We just endured the worst month for stocks this year…
The benchmark S&P 500 Index fell around 5% in September. The tech-heavy Nasdaq Composite Index dropped nearly 6%. And the Dow Jones Industrial Average lost about 4%.
Some of the popular mega-cap companies suffered even worse last month. For example, Apple (AAPL) fell almost 9%. And Nvidia (NVDA) tumbled roughly 12%.
Put simply… it was ugly across the board.
Now, I get it…
When stocks are falling, even the strongest-willed investors can get nervous. It might feel like you’d be better off taking all your money out of stocks and sitting on the sidelines.
But as I’ll explain today, stock weakness in September is more common than you think. And more importantly, as investors, we shouldn’t let the “September effect” scare us away…
In fact, the Wall Street Journal tried to warn folks on September 1 of this year. That day, the financial publication discussed a report about the S&P 500’s historical returns…
According to market-research firm CFRA Research, the S&P 500 has fallen an average of about 0.7% during September since 1945. That’s by far the worst month for stocks overall.
Fortunately, September is now in the rearview mirror. And here’s the better news…

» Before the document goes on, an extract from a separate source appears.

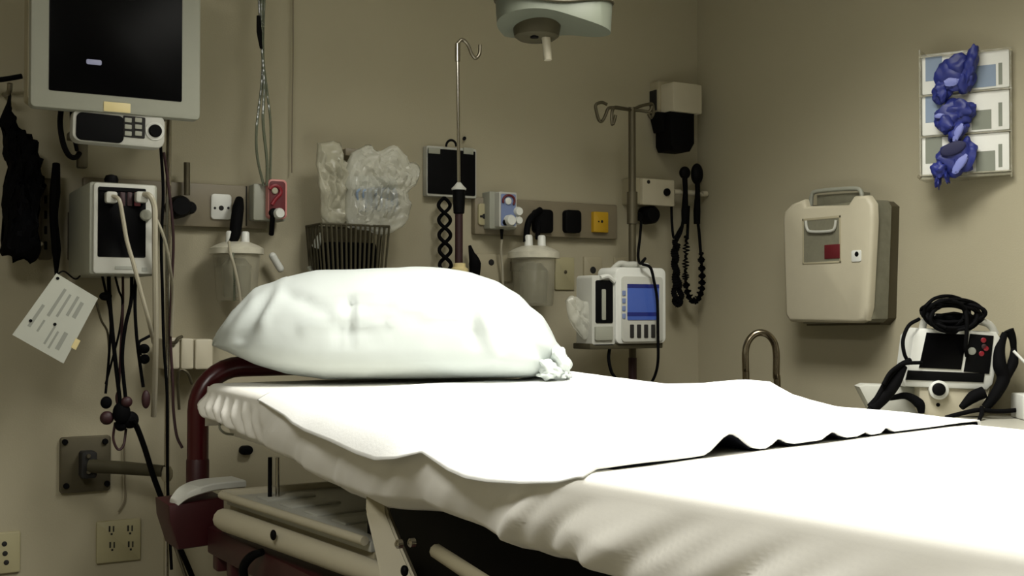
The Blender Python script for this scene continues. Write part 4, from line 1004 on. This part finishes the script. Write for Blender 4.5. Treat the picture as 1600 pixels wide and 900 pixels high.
# ================================================================== right wall
# sharps container
t = wthing('sharps_container', 'off-white sharps disposal cabinet with a small red label on the right wall', 'sharps container', 'R', 1300, 505, 0)
def RP(px, py, off):
    p = W('R', px, py, off); return (p.x, p.z)
so = .135
shell = [RP(*q, so) for q in ((1233, 503), (1226, 492), (1222, 345), (1224, 330), (1236, 318), (1254, 311), (1257, 322), (1324, 320), (1333, 306), (1353, 305), (1362, 318), (1363, 345), (1356, 480), (1351, 501), (1340, 505))]
b = nb(); prism(b, shell, -so, -.108, .012); obj('front_shell', b, 'cream', t, MR, ang=50)
inn = [RP(*q, .08) for q in ((1252, 503), (1246, 330), (1262, 306), (1358, 300), (1372, 318), (1371, 500))]
inn = [RP(*q, .105) for q in ((1256, 506), (1246, 325), (1366, 312), (1371, 322), (1365, 498), (1358, 504))]
b = nb(); prism(b, inn, -.109, -.045, .004); obj('inner_bin', b, 'smoke', t, MR, label='smoky grey inner bin')
bk = [RP(*q, .04) for q in ((1262, 509), (1256, 322), (1382, 314), (1391, 322), (1386, 497), (1376, 508))]
b = nb(); prism(b, bk, -.046, 0, .003); obj('wall_bracket', b, 'bronze', t, MR)
P = [RP(*q, .1) for q in ((1256, 322), (1258, 304), (1268, 298), (1320, 294), (1334, 298), (1336, 318))]
b = nb(); tube(b, [(p[0], -.07, p[1]) for p in P], .007, 10, 4); obj('top_handle', b, 'grey', t, MR, label='grey top tray handle')
P = [RP(*q, .1) for q in ((1262, 326), (1262, 304), (1334, 299), (1334, 324))]
b = nb(); prism(b, P, -.06, -.03, 0); obj('tray', b, 'smoke', t, MR)
X0, X1, Z0, Z1 = ext('R', 1254, 339, 1314, 412, so)
b = nb()
for a, c, d_, e in ((X0, X1, Z1-.008, Z1), (X0, X1, Z0, Z0+.006), (X0, X0+.006, Z0, Z1), (X1-.006, X1, Z0, Z1)): box(b, a, c, -so-.002, -so+.004, d_, e, .001)
obj('window_frame', b, 'creamd', t, MR)
obj('window', box(nb(), X0+.004, X1-.004, -so-.0008, -so+.004, Z0+.004, Z1-.004), 'smoke', t, MR, label='grey window')
P = [W('R', *q, so+.006) for q in ((1259, 345), (1261, 357), (1268, 362), (1297, 361), (1304, 356), (1306, 344))]
b = nb(); tube(b, P, .0045, 8, 4); obj('window_tray', b, 'greyl', t, MR)
obj('warning_label', pbox(nb(), 'R', 1288, 382, 1312, 404, so+.003, so-.001, .0005), 'redk', t, MR, label='dark red square label')
obj('lock_plate', prr(nb(), 'R', 1330, 391, 1345, 409, so+.003, so-.005, .006, .001), 'white', t, MR)
obj('keyhole', disc(nb(), 'R', 1338, 397, 4, so+.0045, so), 'black', t, MR)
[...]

Two of the best months for stocks are right around the corner.
According to CFRA’s report, November and December are historically two of the best months for stocks. The S&P 500 has averaged roughly 1.5% gains in each month since 1945.
Take a look…
In short, history tells us we can expect strong gains for stocks in the months ahead.
It’s also worth noting that the S&P 500 fell a lot more than average this September. So on the flip side, stocks could also rally a lot more than average in November and December.
And keep in mind that things are still looking good overall this year…
The S&P 500 is still up about 10% in 2023. Even after a brutal September, the index is still roughly in line with its 10% average annual return from 1957 through the end of 2022.
In the end, my message is simple…
Stocks are suffering through a rough patch right now. September was especially bad.
But history tells us to expect better results in November and December. And we have the data to prove it.
It’s more important than ever to rely on data and technology during uncertain times.
To that point, we’re fortunate to have the Power Gauge as our guiding light. With the system leading the way, we’ll stick to our guns and stay the course for now.
Don’t let short-term market volatility cause you to lose sight of the big picture.